Written request =>
Repeat exactly the lines from the start through the line with "PI = math.pi", both ends included.

Collected data =>
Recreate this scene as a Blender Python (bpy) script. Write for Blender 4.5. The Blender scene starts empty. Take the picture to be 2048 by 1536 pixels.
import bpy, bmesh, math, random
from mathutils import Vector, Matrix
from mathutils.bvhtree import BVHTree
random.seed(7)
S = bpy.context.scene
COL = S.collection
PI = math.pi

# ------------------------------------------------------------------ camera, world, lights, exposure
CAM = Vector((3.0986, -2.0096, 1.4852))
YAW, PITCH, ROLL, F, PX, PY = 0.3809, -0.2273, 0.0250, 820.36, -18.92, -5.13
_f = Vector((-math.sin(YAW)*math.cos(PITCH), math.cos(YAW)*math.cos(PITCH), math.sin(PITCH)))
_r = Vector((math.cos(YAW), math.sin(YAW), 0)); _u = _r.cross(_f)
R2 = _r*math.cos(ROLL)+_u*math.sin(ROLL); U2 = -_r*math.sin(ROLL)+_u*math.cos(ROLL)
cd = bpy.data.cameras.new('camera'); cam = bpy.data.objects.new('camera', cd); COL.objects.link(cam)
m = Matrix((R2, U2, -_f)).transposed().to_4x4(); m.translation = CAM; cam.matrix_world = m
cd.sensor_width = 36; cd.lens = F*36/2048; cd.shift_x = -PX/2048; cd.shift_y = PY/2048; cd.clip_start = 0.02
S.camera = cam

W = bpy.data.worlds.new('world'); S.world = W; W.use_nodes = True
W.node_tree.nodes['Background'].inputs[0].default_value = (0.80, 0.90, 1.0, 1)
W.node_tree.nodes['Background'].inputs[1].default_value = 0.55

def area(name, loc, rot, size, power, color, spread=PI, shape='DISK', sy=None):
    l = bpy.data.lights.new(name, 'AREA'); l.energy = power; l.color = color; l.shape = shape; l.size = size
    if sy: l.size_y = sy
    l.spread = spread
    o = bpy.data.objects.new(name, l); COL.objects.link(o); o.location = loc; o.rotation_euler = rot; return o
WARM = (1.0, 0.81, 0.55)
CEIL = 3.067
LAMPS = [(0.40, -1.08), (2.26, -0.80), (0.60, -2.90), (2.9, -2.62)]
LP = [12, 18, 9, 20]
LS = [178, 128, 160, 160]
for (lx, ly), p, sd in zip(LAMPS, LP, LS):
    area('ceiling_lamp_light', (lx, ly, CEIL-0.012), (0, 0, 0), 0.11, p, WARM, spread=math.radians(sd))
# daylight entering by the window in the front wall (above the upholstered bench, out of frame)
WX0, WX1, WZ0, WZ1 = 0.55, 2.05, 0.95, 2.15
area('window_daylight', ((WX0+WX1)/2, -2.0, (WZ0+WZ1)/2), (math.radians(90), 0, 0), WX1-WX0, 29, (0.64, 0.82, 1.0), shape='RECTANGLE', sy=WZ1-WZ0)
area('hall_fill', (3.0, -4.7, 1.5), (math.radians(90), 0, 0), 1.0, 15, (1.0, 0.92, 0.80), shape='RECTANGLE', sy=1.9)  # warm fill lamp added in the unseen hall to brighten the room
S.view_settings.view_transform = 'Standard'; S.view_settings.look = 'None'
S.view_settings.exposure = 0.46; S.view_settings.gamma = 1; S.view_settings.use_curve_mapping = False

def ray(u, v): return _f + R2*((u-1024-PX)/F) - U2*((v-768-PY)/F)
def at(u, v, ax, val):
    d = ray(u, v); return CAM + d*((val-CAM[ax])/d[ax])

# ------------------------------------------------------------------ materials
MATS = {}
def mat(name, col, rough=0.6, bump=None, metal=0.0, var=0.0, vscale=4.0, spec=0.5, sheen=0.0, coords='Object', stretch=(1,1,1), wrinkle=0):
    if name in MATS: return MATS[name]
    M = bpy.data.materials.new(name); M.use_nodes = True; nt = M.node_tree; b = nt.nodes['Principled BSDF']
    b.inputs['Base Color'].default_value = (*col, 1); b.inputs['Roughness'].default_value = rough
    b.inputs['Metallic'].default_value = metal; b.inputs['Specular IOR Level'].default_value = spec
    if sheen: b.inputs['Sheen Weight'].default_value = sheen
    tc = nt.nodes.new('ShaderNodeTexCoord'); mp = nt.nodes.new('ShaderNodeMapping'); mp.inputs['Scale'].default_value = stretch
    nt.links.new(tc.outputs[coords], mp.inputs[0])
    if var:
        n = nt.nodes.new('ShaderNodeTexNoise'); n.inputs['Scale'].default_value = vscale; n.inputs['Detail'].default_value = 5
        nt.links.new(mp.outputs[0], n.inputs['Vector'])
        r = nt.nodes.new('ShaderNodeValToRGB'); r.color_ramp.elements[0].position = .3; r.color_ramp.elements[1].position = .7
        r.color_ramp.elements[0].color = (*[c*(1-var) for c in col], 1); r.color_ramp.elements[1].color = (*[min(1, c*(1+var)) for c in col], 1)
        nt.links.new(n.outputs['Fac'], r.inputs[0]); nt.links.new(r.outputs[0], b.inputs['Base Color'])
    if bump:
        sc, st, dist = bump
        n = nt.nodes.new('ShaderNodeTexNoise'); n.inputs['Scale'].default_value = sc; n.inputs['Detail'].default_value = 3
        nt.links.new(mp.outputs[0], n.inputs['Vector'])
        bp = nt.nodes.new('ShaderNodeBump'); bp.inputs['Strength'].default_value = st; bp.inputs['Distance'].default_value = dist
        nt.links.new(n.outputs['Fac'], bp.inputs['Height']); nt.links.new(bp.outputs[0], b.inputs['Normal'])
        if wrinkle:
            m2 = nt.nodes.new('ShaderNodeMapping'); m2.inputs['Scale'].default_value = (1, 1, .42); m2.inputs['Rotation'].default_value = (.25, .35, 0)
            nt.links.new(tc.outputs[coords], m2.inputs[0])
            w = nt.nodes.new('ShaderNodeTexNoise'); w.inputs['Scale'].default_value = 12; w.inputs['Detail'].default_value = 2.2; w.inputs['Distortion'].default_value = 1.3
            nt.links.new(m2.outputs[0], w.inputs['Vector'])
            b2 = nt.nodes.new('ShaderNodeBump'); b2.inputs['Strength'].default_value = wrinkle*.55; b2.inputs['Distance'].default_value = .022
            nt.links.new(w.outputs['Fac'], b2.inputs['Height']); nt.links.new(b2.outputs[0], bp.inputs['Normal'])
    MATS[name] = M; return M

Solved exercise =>
Recreate this scene as a Blender Python (bpy) script. Write for Blender 4.5. The Blender scene starts empty. Take the picture to be 2048 by 1536 pixels.
import bpy, bmesh, math, random
from mathutils import Vector, Matrix
from mathutils.bvhtree import BVHTree
random.seed(7)
S = bpy.context.scene
COL = S.collection
PI = math.pi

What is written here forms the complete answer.